▶ _Challenge_:
Your output is the lines from the first one to the one containing "PI = math.pi", repeated exactly, with images left out.
— Start Given information —
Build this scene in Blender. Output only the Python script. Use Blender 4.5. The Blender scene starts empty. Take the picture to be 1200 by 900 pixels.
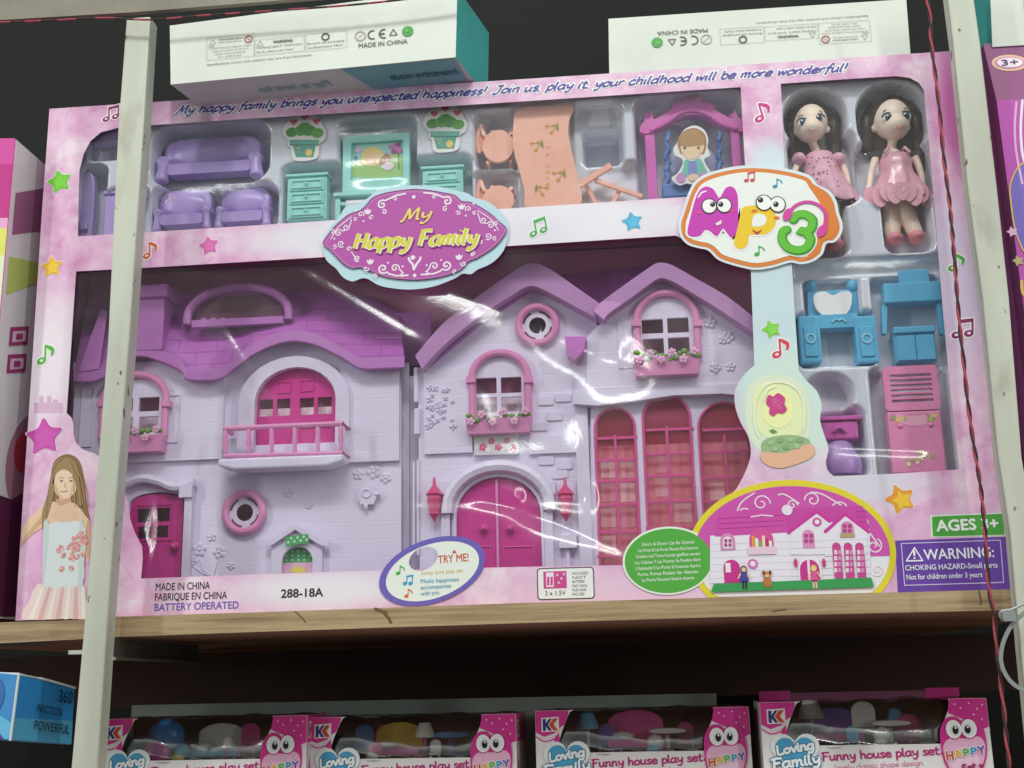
import bpy, bmesh, math, random
import numpy as np
from mathutils import Vector, Matrix
from mathutils.geometry import tessellate_polygon
random.seed(7)
S = bpy.context.scene
COL = S.collection
PI = math.pi

# ------------------------------------------------------------------ camera
CAM = (0.4083, -0.7723, -0.0482)
PITCH, YAW, ROLL, FPX = 0.2450, -0.0919, -0.0215, 1400.0
_fw = Vector((math.sin(YAW)*math.cos(PITCH), math.cos(YAW)*math.cos(PITCH), math.sin(PITCH)))
_r0 = _fw.cross(Vector((0, 0, 1))).normalized()
_u0 = _r0.cross(_fw)
_rt = _r0*math.cos(ROLL) + _u0*math.sin(ROLL)
_up = -_r0*math.sin(ROLL) + _u0*math.cos(ROLL)
cd = bpy.data.cameras.new('camera')
cam = bpy.data.objects.new('camera', cd)
COL.objects.link(cam)
cam.matrix_world = Matrix(((_rt.x, _up.x, -_fw.x, CAM[0]), (_rt.y, _up.y, -_fw.y, CAM[1]),
                           (_rt.z, _up.z, -_fw.z, CAM[2]), (0, 0, 0, 1)))
cd.sensor_width = 36.0
cd.lens = 36.0*FPX/1200.0
cd.clip_start = 0.01
cd.clip_end = 50
S.camera = cam

# ------------------------------------------------------------------ light of the shop: a dim room, ceiling tubes and two added side fills
W = bpy.data.worlds.new('World')
S.world = W
W.use_nodes = True
wt_ = W.node_tree
bg = wt_.nodes['Background']
bg.inputs[0].default_value = (0.86, 0.92, 0.88, 1)
# pale ceiling overhead, dimmer aisle at eye level and below
w_tc = wt_.nodes.new('ShaderNodeTexCoord')
w_sx = wt_.nodes.new('ShaderNodeSeparateXYZ')
w_mr = wt_.nodes.new('ShaderNodeValToRGB')
wt_.links.new(w_tc.outputs['Generated'], w_sx.inputs[0])
wt_.links.new(w_sx.outputs['Z'], w_mr.inputs['Fac'])
w_mr.color_ramp.elements[0].position, w_mr.color_ramp.elements[0].color = 0.30, (.26, .26, .26, 1)
w_mr.color_ramp.elements[1].position, w_mr.color_ramp.elements[1].color = 0.62, (1.0, 1.0, 1.0, 1)
wt_.links.new(w_mr.outputs['Color'], bg.inputs[1])


def area(name, loc, target, sx, sy, power, col=(0.96, 1.0, 0.95)):
    l = bpy.data.lights.new(name, 'AREA')
    l.shape = 'RECTANGLE'
    l.size, l.size_y, l.energy, l.color = sx, sy, power, col
    o = bpy.data.objects.new(name, l)
    COL.objects.link(o)
    o.location = loc
    o.rotation_euler = (Vector(target) - Vector(loc)).to_track_quat('-Z', 'Y').to_euler()
    return o


area('ceiling_or_fill_lamp', (0.10, -1.30, 1.55), (0.3, 0.0, 0.15), 1.3, 0.22, 13)
area('ceiling_or_fill_lamp', (0.70, -1.90, 2.00), (0.4, 0.0, 0.10), 1.6, 0.40, 30)
area('ceiling_or_fill_lamp', (-1.30, -1.40, 0.65), (0.3, 0.0, 0.10), 0.10, 1.2, 17)  # low side fill from the left, added to brighten the carton insides
area('ceiling_or_fill_lamp', (2.05, -1.50, 0.65), (0.4, 0.0, 0.10), 0.10, 1.2, 15)  # matching low fill added on the right, not a ceiling tube
S.view_settings.view_transform = 'Standard'
S.view_settings.look = 'None'
S.view_settings.exposure = -0.38
S.view_settings.gamma = 1.0
S.cycles.max_bounces = 8
S.cycles.transparent_max_bounces = 16
S.cycles.caustics_reflective = False
S.cycles.caustics_refractive = False
S.cycles.use_denoising = True

# ------------------------------------------------------------------ picture point -> point on a plane at depth Y


def U(px, py, Y=0.0):
    d = _rt*(px-600) + _up*(450-py) + _fw*FPX
    t = (Y-CAM[1])/d.y
    return (CAM[0]+t*d.x, CAM[2]+t*d.z)


def UL(pts, Y=0.0):
    return [U(a, b, Y) for a, b in pts]


def WR(x0, y0, x1, y1, Y=0.0):
    xm, ym = (x0+x1)/2, (y0+y1)/2
    return U(x0, ym, Y)[0], U(x1, ym, Y)[0], U(xm, y1, Y)[1], U(xm, y0, Y)[1]


PXM = 0.000568    # metres per photo pixel near the carton front

# ------------------------------------------------------------------ materials


def lin(h, k=1.0):
    h = h.lstrip('#')
    o = []
    for i in (0, 2, 4):
        c = int(h[i:i+2], 16)/255
        o.append(min(1.0, (c/12.92 if c <= .04045 else ((c+.055)/1.055)**2.4)*k))
    return (*o, 1)


_M = {}


def mat(name, hexc, rough=0.4, spec=0.5, metal=0.0, vary=0.0, vscale=40, bump=0.0, bscale=300, coat=0.0, sss=0.0, k=1.0, dark=None):
    key = (name, hexc)
    if key in _M:
        return _M[key]
    m = bpy.data.materials.new(name)
    m.use_nodes = True
    nt = m.node_tree
    b = nt.nodes['Principled BSDF']
    col = lin(hexc, k)
    b.inputs['Base Color'].default_value = col
    b.inputs['Roughness'].default_value = rough
    b.inputs['Specular IOR Level'].default_value = spec
    b.inputs['Metallic'].default_value = metal
    b.inputs['Coat Weight'].default_value = coat
    b.inputs['Coat Roughness'].default_value = 0.12
    if sss:
        b.inputs['Subsurface Weight'].default_value = sss
        b.inputs['Subsurface Radius'].default_value = (0.004, 0.003, 0.003)
        b.inputs['Subsurface Scale'].default_value = 0.6
    tc = nt.nodes.new('ShaderNodeTexCoord')
    if vary:
        n = nt.nodes.new('ShaderNodeTexNoise')
        n.inputs['Scale'].default_value = vscale
        n.inputs['Detail'].default_value = 6
        n.inputs['Roughness'].default_value = 0.65
        nt.links.new(tc.outputs['Object'], n.inputs['Vector'])
        r = nt.nodes.new('ShaderNodeValToRGB')
        r.color_ramp.elements[0].position = 0.32
        r.color_ramp.elements[1].position = 0.62
        d = lin(dark) if dark else tuple(c*(1-vary) for c in col[:3])+(1,)
        r.color_ramp.elements[0].color = d
        r.color_ramp.elements[1].color = col
        nt.links.new(n.outputs['Fac'], r.inputs['Fac'])
        nt.links.new(r.outputs['Color'], b.inputs['Base Color'])
    if bump:
        n = nt.nodes.new('ShaderNodeTexNoise')
        n.inputs['Scale'].default_value = bscale
        n.inputs['Detail'].default_value = 3
        nt.links.new(tc.outputs['Object'], n.inputs['Vector'])
        bp = nt.nodes.new('ShaderNodeBump')
        bp.inputs['Strength'].default_value = bump
        bp.inputs['Distance'].default_value = 0.001
        nt.links.new(n.outputs['Fac'], bp.inputs['Height'])
        nt.links.new(bp.outputs['Normal'], b.inputs['Normal'])
    _M[key] = m
    return m


def ink(h):
    return mat('ink', h, rough=0.32, spec=0.4, coat=0.25)


def plastic(h, rough=0.33):
    return mat('plastic', h, rough=rough, spec=0.5, vary=0.08, vscale=120, bump=0.06, bscale=500, sss=0.15)


def clear_mat(name, hexc, fac, rough, bump=0.0, bscale=20, haze=0.0, milk=0.0):
    """thin clear plastic: lets light through, tinted, with a glossy skin"""
    key = (name, hexc)
    if key in _M:
        return _M[key]
    m = bpy.data.materials.new(name)
    m.use_nodes = True
    nt = m.node_tree
    nt.nodes.clear()
    out = nt.nodes.new('ShaderNodeOutputMaterial')
    mix = nt.nodes.new('ShaderNodeMixShader')
    t = nt.nodes.new('ShaderNodeBsdfTransparent')
    g = nt.nodes.new('ShaderNodeBsdfGlossy')
    ge = nt.nodes.new('ShaderNodeNewGeometry')
    dt = nt.nodes.new('ShaderNodeVectorMath')
    dt.operation = 'DOT_PRODUCT'
    nt.links.new(ge.outputs['Normal'], dt.inputs[0])
    nt.links.new(ge.outputs['Incoming'], dt.inputs[1])

    def mth(op, a, b_):
        q = nt.nodes.new('ShaderNodeMath')
        q.operation = op
        for i, v in enumerate((a, b_)):
            if isinstance(v, (int, float)):
                q.inputs[i].default_value = v
            elif v is not None:
                nt.links.new(v, q.inputs[i])
        return q.outputs[0]
    # Schlick reflectance of a thin sheet, the same from both sides
    ab = mth('ABSOLUTE', dt.outputs['Value'], None)
    p5 = mth('POWER', mth('SUBTRACT', 1.0, ab), 5.0)
    fres = mth('ADD', mth('MULTIPLY', p5, 0.92), 0.07+fac)
    t.inputs[0].default_value = lin(hexc)
    g.inputs['Roughness'].default_value = rough
    nt.links.new(fres, mix.inputs[0])
    if milk:
        # pale diffuse veil mixed in to imitate reflection haze, uneven like dust and scuffs
        df = nt.nodes.new('ShaderNodeBsdfDiffuse')
        df.inputs[0].default_value = (0.85, 0.85, 0.87, 1)
        tcm = nt.nodes.new('ShaderNodeTexCoord')
        mpm = nt.nodes.new('ShaderNodeMapping')
        mpm.inputs['Rotation'].default_value = (0, 0.5, 0)
        mpm.inputs['Scale'].default_value = (4, 4, 16)
        nm = nt.nodes.new('ShaderNodeTexNoise')
        nm.inputs['Scale'].default_value = 1.6
        nm.inputs['Detail'].default_value = 5
        nm.inputs['Distortion'].default_value = 0.8
        nt.links.new(tcm.outputs['Object'], mpm.inputs[0])
        nt.links.new(mpm.outputs[0], nm.inputs['Vector'])
        rm = nt.nodes.new('ShaderNodeMapRange')
        rm.inputs['From Min'].default_value = 0.35
        rm.inputs['From Max'].default_value = 0.70
        rm.inputs['To Min'].default_value = milk*0.6
        rm.inputs['To Max'].default_value = milk*1.9
        nt.links.new(nm.outputs['Fac'], rm.inputs['Value'])
        mk = nt.nodes.new('ShaderNodeMixShader')
        nt.links.new(rm.outputs[0], mk.inputs[0])
        nt.links.new(t.outputs[0], mk.inputs[1])
        nt.links.new(df.outputs[0], mk.inputs[2])
        nt.links.new(mk.outputs[0], mix.inputs[1])
    else:
        nt.links.new(t.outputs[0], mix.inputs[1])
    g2 = nt.nodes.new('ShaderNodeBsdfGlossy')
    g2.inputs['Roughness'].default_value = 0.42
    mg_ = nt.nodes.new('ShaderNodeMixShader')
    mg_.inputs[0].default_value = haze
    nt.links.new(g.outputs[0], mg_.inputs[1])
    nt.links.new(g2.outputs[0], mg_.inputs[2])
    nt.links.new(mg_.outputs[0], mix.inputs[2])
    nt.links.new(mix.outputs[0], out.inputs[0])
    if bump:
        tc = nt.nodes.new('ShaderNodeTexCoord')
        n = nt.nodes.new('ShaderNodeTexNoise')
        n.inputs['Scale'].default_value = bscale
        n.inputs['Detail'].default_value = 4
        n.inputs['Distortion'].default_value = 1.0
        nt.links.new(tc.outputs['Object'], n.inputs['Vector'])
        bp = nt.nodes.new('ShaderNodeBump')
        bp.inputs['Strength'].default_value = bump
        bp.inputs['Distance'].default_value = 0.004
        nt.links.new(n.outputs['Fac'], bp.inputs['Height'])
        nt.links.new(bp.outputs['Normal'], g.inputs['Normal'])
    _M[key] = m
    return m


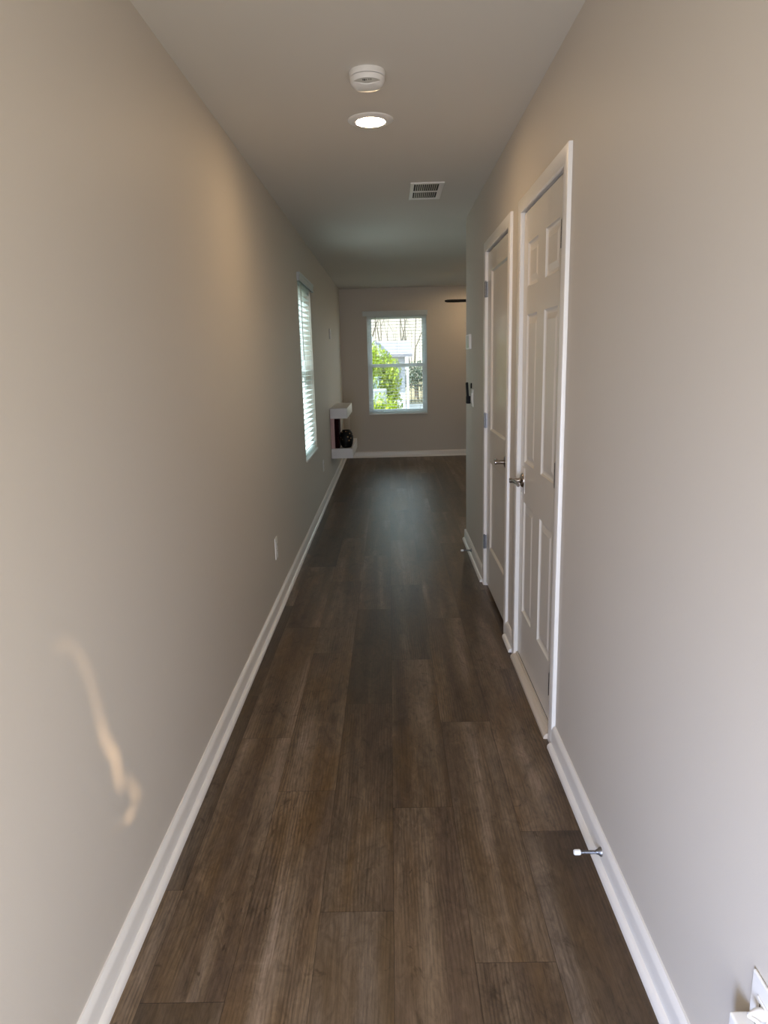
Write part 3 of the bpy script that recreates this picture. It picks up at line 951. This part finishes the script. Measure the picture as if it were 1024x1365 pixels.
# lawn and pavement as one terrain with two strips
def terrain(name, ys, x0, x1, material, label, lift=0.0):
    mb = MB()
    prev = None
    for y in ys:
        r_ = [mb.bm.verts.new((x0, y, ground_z(y) + lift)), mb.bm.verts.new((x1, y, ground_z(y) + lift))]
        if prev:
            mb.bm.faces.new((prev[0], prev[1], r_[1], r_[0]))
        prev = r_
    return tag(mb.build(name, material), label, 'ground', kind='structure')
terrain('ground', [-30, D + 0.2, 14, 18, 22, 25.5, 30], -60, 60, GRASS, 'pale lawn outside the windows')
terrain('ground', [30, 36.5], -60, 60, PAVE, 'pale pavement strip beyond the lawn seen through the end window')
terrain('ground', [36.5, 60, 90, 160], -90, 90, GRASS, 'tan field behind the dark picket fence')

def foliage(blobs, n, size, seed, spread=1.0):
    rg = random.Random(seed)
    mb = MB()
    tot = sum(b[3] * b[4] * b[5] for b in blobs)
    for cx, cy, cz, rx, ry, rz in blobs:
        for _ in range(int(n * rx * ry * rz / tot)):
            d = Vector((rg.gauss(0, 1), rg.gauss(0, 1), rg.gauss(0, 1))).normalized()
            rr = rg.uniform(0.25, 1.04)
            p = Vector((cx + d.x * rx * rr, cy + d.y * ry * rr, cz + d.z * rz * rr))
            if p.z < ground_z(p.y) + 0.02:
                continue
            q = Vector((rg.gauss(0, 1), rg.gauss(0, 1), rg.gauss(0, 1))).to_track_quat('Z', 'Y')
            s_ = size * rg.uniform(0.7, 1.3)
            mb.face([p + q @ Vector(v) * s_ for v in ((0, -1, 0), (0.42, -0.2, 0.1), (0.3, 0.5, 0.05), (0, 1, -0.1), (-0.3, 0.5, 0.05), (-0.42, -0.2, 0.1))])
    return mb

gz = ground_z(14)
bush = empty('garden_bush', (-0.15, 14.0, gz), 'bright yellow-green leafy bush filling the lower left of the end window', 'bush')
foliage([(-0.28, 14.0, 1.10, 0.36, 0.4, 0.66), (-0.62, 14.2, 1.0, 0.4, 0.4, 0.85), (0.02, 14.0, 1.05, 0.22, 0.35, 0.48), (-0.05, 13.9, 0.55, 0.30, 0.35, 0.5), (-0.40, 14.0, 0.2, 0.5, 0.4, 0.5), (0.02, 13.9, 0.05, 0.34, 0.35, 0.35), (-0.34, 13.9, 0.78, 0.30, 0.28, 0.34), (-0.34, 13.9, 0.86, 0.26, 0.2, 0.24)], 13000, 0.038, 3).build('foliage', LEAF, bush)
mb = MB()
for k in range(7):
    rgx = random.Random(k)
    x = -0.3 + rgx.uniform(-0.18, 0.3)
    mb.tube([(x * 0.6 - 0.1, 14.0, gz), (x, 14.0 + rgx.uniform(-0.1, 0.1), gz + 0.8), (x * 1.2, 14.0, gz + 1.6)], [0.016, 0.012, 0.005], 6)
mb.build('stems', STEM, bush)

ac = empty('air_conditioner', (-0.20, 13.32, ground_z(13.32)), 'pale outdoor air conditioning unit between the tall bush and a low leafy plant', 'air conditioner')
z0 = ground_z(13.32)
BX(-0.318, -0.054, 13.22, 13.42, z0, 0.895).build('cabinet', ACM, ac, bevel=0.03, seg=3)
mb = MB()
for k in range(7):
    mb.box(-0.275, -0.085, 13.213, 13.222, z0 + 0.2 + k * 0.14, z0 + 0.215 + k * 0.14)
mb.box(-0.28, -0.08, 13.2195, 13.2199, z0 + 0.18, z0 + 1.05)
mb.build('grille', ACG, ac)

lowp = empty('leafy_plant', (-0.20, 12.85, ground_z(12.85)), 'low yellow-green leafy plant at the bottom of the end window, before the air conditioner', 'plant')
foliage([(-0.20, 12.85, 0.42, 0.44, 0.28, 0.40), (-0.2, 12.85, 0.0, 0.42, 0.28, 0.4)], 2600, 0.036, 8).build('foliage', LEAF, lowp)
MB().tube([(-0.2, 12.85, ground_z(12.85)), (-0.22, 12.85, 0.1), (-0.18, 12.85, 0.5)], [0.014, 0.010, 0.005], 6).build('stem', STEM, lowp)

# neighbouring house
hz = ground_z(32)
ho = empty('neighbour_house', (-2.0, 33.5, hz), 'white neighbouring house behind the yellow-green bush', 'house')
BX(-7.0, 0.72, 32, 38, hz, 1.55).build('wall', SIDING, ho)
mb = MB()
mb.prism([(31.6, 1.52), (38.4, 1.52), (38.4, 1.64), (35.0, 2.30), (31.6, 1.64)], -7.3, 1.05, lambda u, v, t: (t, u, v))
mb.build('roof', ROOF, ho)
mb = MB(); mb.prism([(-1.6, 1.5), (-0.2, 1.5), (-0.9, 2.72)], 31.2, 34.5, lambda u, v, t: (u, t, v)); mb.build('gable', SIDING, ho)
for x0 in (-0.02, 0.32):
    wn = BX(x0, x0 + 0.22, 31.96, 32.02, 0.1, 1.2).build('house_window', ACG, ho)
BX(0.76, 0.88, 31.5, 31.62, hz, 1.52).build('porch_post', SIDING, ho)

# picket fence
fe = empty('picket_fence', (1.6, 37.5, ground_z(37.5)), 'dark metal picket fence in front of the tan field', 'fence')
fz = ground_z(37.5)
mb = MB()
x = 0.95
while x < 6.0:
    mb.box(x, x + 0.028, 37.5, 37.53, fz, fz + 1.0)
    x += 0.19
mb.build('pickets', METALB, fe)
mb = MB(); mb.box(0.9, 6.0, 37.52, 37.56, fz + 0.9, fz + 0.94); mb.box(0.9, 6.0, 37.52, 37.56, fz + 0.12, fz + 0.16); mb.build('rails', METALB, fe)

# evergreen shrub right of the porch post
sh = empty('evergreen_shrub', (1.55, 40, ground_z(40)), 'grey-green shrub behind the picket fence', 'shrub')
foliage([(1.6, 40.5, 0.45, 0.65, 0.6, 0.9), (2.5, 41, 0.4, 0.8, 0.6, 1.0), (0.95, 41, 0.2, 0.5, 0.5, 0.7)], 2600, 0.07, 5).build('foliage', LEAF2, sh)
MB().tube([(1.6, 40.5, ground_z(40)), (1.6, 40.5, 0.3)], [0.06, 0.03], 6).build('trunk', BARK, sh)

# wooded rise beyond the field
HILL = mat('leaf_litter_hillside', (0.23, 0.20, 0.165), 0.95, noise=0.5, nscale=0.9)
mb = MB()
prev = None
for y, z in ((84, -1.2), (95, 2.0), (110, 7.0), (130, 14.0), (150, 19.0), (175, 21.0)):
    r_ = [mb.bm.verts.new((x, y, z + 0.8 * math.sin(x * 0.13 + y))) for x in range(-90, 91, 6)]
    if prev:
        for i in range(len(r_) - 1):
            mb.bm.faces.new((prev[i], prev[i + 1], r_[i + 1], r_[i]))
    prev = r_
tag(mb.build('hill', HILL), 'tan leaf-covered hillside far behind the bare trees', 'hill', kind='structure')

# bare trees
def tree_mesh(seed, height, r0, depth=5, lean=0.0, fork=0.25):
    rg = random.Random(seed)
    mb = MB()
    def grow(p, d, L, r_, lev):
        pts, rr = [p], [r_]
        q, dd = p.copy(), d.copy()
        for i in range(3):
            dd = (dd + Vector((rg.gauss(0, 0.10), rg.gauss(0, 0.10), rg.gauss(0.03, 0.05)))).normalized()
            q = q + dd * L / 3
            pts.append(q.copy()); rr.append(r_ * (1 - 0.13 * (i + 1)))
        mb.tube(pts, rr, 6 if lev < 2 else 4)
        if lev >= depth:
            return
        kids = 2 if lev == 0 else rg.choice((2, 3, 3))
        for k in range(kids):
            a = rg.uniform(0, 2 * math.pi)
            s_ = rg.uniform(0.3, 0.65) if lev else fork
            side = dd.orthogonal().normalized()
            side.rotate(Matrix.Rotation(a, 3, dd))
            nd = (dd + side * s_ + Vector((0, 0, 0.12))).normalized()
            f_ = rg.uniform(0.55, 0.85)
            grow(pts[-1 if k < 2 else 2], nd, L * f_, rr[-1] * rg.uniform(0.55, 0.8), lev + 1)
    grow(Vector((0, 0, 0)), Vector((lean, 0, 1)).normalized(), height * 0.36, r0, 0)
    return mb

kinds = [tree_mesh(21, 9.0, 0.13, 5, 0.02, 0.30), tree_mesh(5, 8.5, 0.075, 5, -0.02, 0.2), tree_mesh(14, 8.0, 0.065, 5, 0.05, 0.3)]
protos = [k.build('bare_tree', BARK) for k in kinds]
spots = [(0.62, 43.5, 0, 0.0, 'forked bare tree above the roof of the white house'),
         (1.62, 42.6, 1, 0.4, 'slender bare tree rising from the shrub right of the house')]
rg = random.Random(4)
for i in range(15):
    y = 46.5 + 2.9 * i
    u = (-0.030, 0.055, 0.012, -0.012, 0.072, 0.034)[i % 6] + rg.uniform(-0.006, 0.006)
    spots.append((u * y, y, rg.choice((0, 1, 2)), rg.uniform(0, 6.28), None))
used = set()
for x, y, k, rz, lab in spots:
    if k in used:
        o = protos[k].copy(); COL.objects.link(o)
    else:
        o = protos[k]; used.add(k)
    o.location = (x, y, ground_z(y) - 0.05)
    o.rotation_euler = (0, 0, rz)
    if lab:
        tag(o, lab, 'tree', 'bare trees outside the end window')
    else:
        tag(o, 'one of the thin bare trees of the wood far behind the house', 'tree', 'bare trees outside the end window')

# neighbouring wall seen through the side window
ng = empty('side_house', (-7.0, 9.0, ground_z(8)), 'pale house outside the left wall window', 'house')
BX(-11.0, -7.0, 12.0, 22.0, -0.6, 2.6).build('wall', SIDING, ng)
mb = MB(); mb.prism([(-11.4, 2.6), (-6.6, 2.6), (-9.0, 4.2)], 11.6, 22.4, lambda u, v, t: (u, t, v)); mb.build('roof', ROOF, ng)

# ------------------------------------------------------------------ left wall streak: added warm spots by the entry stand in for sun reflection
src = Vector((0.55, -0.20, 1.25))
streak = [(1.318, 0.890, .15), (1.375, 0.868, .25), (1.418, 0.815, .35), (1.440, 0.760, .40), (1.457, 0.700, .45), (1.467, 0.640, .55), (1.474, 0.595, .85),
          (1.497, 0.548, 1.0), (1.522, 0.508, 1.0), (1.522, 0.468, 1.0), (1.530, 0.425, .75), None,
          (1.575, 0.405, .4), (1.606, 0.360, .65), (1.618, 0.322, .6), None, (1.575, 0.312, .6), (1.550, 0.318, .5), None, (1.490, 0.335, .25)]
beams = []
for k, q in enumerate(streak):
    if q is None:
        continue
    beams.append(q)
    nx = streak[k + 1] if k + 1 < len(streak) else None
    if nx:
        beams.append(tuple((u + v) / 2 for u, v in zip(q, nx)))
for y, z, e_ in beams:
    lamp('streak_spot', 'SPOT', src, Vector((XL, y, z)), 78.0 * e_, (1.0, 0.68, 0.40), spot_size=math.radians(1.45), spot_blend=1.0, shadow_soft_size=0.003)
— End Given information —
▶ _Task response_:
Build this scene in Blender. Output only the Python script. Use Blender 4.5. The Blender scene starts empty. Take the picture to be 1200 by 900 pixels.
import bpy, bmesh, math, random
import numpy as np
from mathutils import Vector, Matrix
from mathutils.geometry import tessellate_polygon
random.seed(7)
S = bpy.context.scene
COL = S.collection
PI = math.pi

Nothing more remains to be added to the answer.